ND Department of Corrections and Rehabilitations
ND Department of Corrections and Rehabilitations building

The North Dakota Department of Corrections and Rehabilitation is collaborating with county jail administrators and sheriffs to find overflow housing options for male prisoners. North Dakota’s male prison population is exceeding the DOCR’s capacity of 1,624 residents.

Last year, the DOCR began housing inmates at the McKenzie County Correctional Facility in Watford City as part of a population management plan due to overcrowding, but this May, that facility ran out of room.

Colby Braun is DOCR Director.

"We were needing additional help, so just trying to find different ways to do that in the least expensive manner, and then also making sure that the people who are in our care, that they receive the programming and the things that they need. Because most people who come to prison, they have mental health issues, they have drug or alcohol issues, so maybe they need a GED. And then, also just all the other just life skills.
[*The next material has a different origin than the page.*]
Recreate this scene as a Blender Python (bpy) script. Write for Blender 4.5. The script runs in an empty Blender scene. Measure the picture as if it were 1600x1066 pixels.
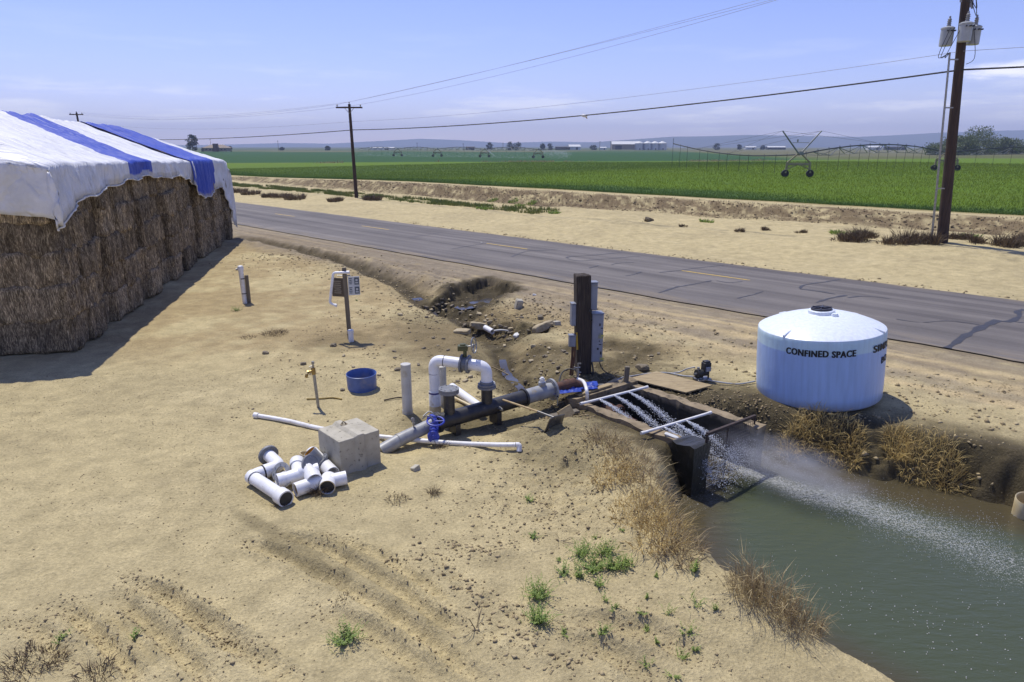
import bpy, bmesh, math, random
import numpy as np
from mathutils import Vector, Matrix, Quaternion

random.seed(7)
RNG = np.random.default_rng(11)
C = bpy.context.scene.collection
R = math.radians

# ------------------------------------------------------------------ camera, sky, sun, exposure
CAM_H = 5.0
PITCH = R(15.9)
FPX = 1067.0
cd = bpy.data.cameras.new('camera')
cam = bpy.data.objects.new('camera', cd)
C.objects.link(cam)
cam.location = (0, 0, CAM_H)
cam.rotation_euler = (R(90) - PITCH, 0, 0)
cd.sensor_width = 36.0
cd.lens = 24.0
cd.clip_start = 0.1
cd.clip_end = 20000
bpy.context.scene.camera = cam

SUN_VEC = Vector((0.27, -0.40, -1.0)).normalized()        # the way the light travels
SUN_EL = math.asin(-SUN_VEC.z)
SUN_AZ = math.atan2(-SUN_VEC.x, -SUN_VEC.y)                # clockwise from +Y
sd = bpy.data.lights.new('sun', 'SUN')
sd.energy = 4.4
sd.angle = R(0.53)
sd.color = (1.0, 0.955, 0.87)
sun = bpy.data.objects.new('sun', sd)
C.objects.link(sun)
sun.rotation_euler = SUN_VEC.to_track_quat('-Z', 'Y').to_euler()

world = bpy.data.worlds.new('World')
bpy.context.scene.world = world
world.use_nodes = True
wn, wl = world.node_tree.nodes, world.node_tree.links
wn.clear()
w_out = wn.new('ShaderNodeOutputWorld')
w_bg = wn.new('ShaderNodeBackground')
w_sky = wn.new('ShaderNodeTexSky')
w_sky.sky_type = 'NISHITA'
w_sky.sun_disc = False
w_sky.sun_elevation = SUN_EL
w_sky.sun_rotation = SUN_AZ
w_sky.altitude = 300
w_sky.air_density = 1.0
w_sky.dust_density = 0.15
w_sky.ozone_density = 3.0
w_bg.inputs['Strength'].default_value = 0.138
w_tint = wn.new('ShaderNodeMix'); w_tint.data_type = 'RGBA'; w_tint.blend_type = 'MULTIPLY'
w_tint.inputs[0].default_value = 1.0
w_tint.inputs[7].default_value = (0.97, 0.85, 1.20, 1)
wl.new(w_sky.outputs[0], w_tint.inputs[6])
w_geo = wn.new('ShaderNodeTexCoord')
w_sep = wn.new('ShaderNodeSeparateXYZ')
wl.new(w_geo.outputs['Generated'], w_sep.inputs[0])
w_map = wn.new('ShaderNodeMapping')
w_map.inputs['Scale'].default_value = (5.0, 5.0, 42.0)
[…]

So, it's pretty important that we try to make sure that those folks get access to those programs."

DOCR is now looking to the Heart of America Correctional and Treatment Center in Rugby, the Burleigh/Morton Detention Center, and the Williams County Correctional Center for more capacity.

Braun says the county jails are a short-term solution.

"There's a couple things that we have to do. One, we have to really take a hard look at this legislative session about what our needs are in terms of space, whether it's expansions or what that space looks like for custody of the folks who come to prison. Then I think it's also really rallying up our communities and working together, because a lot of the work that we need to continue to work on, and continue to build upon, is that intervention on the front end, and then really the prevention on the back end, or really focusing on reentry and trying to lift up as much support as we can."

Braun says prison is their most expensive resource to stop crime. He hopes to see more programs and community support for preventative measures.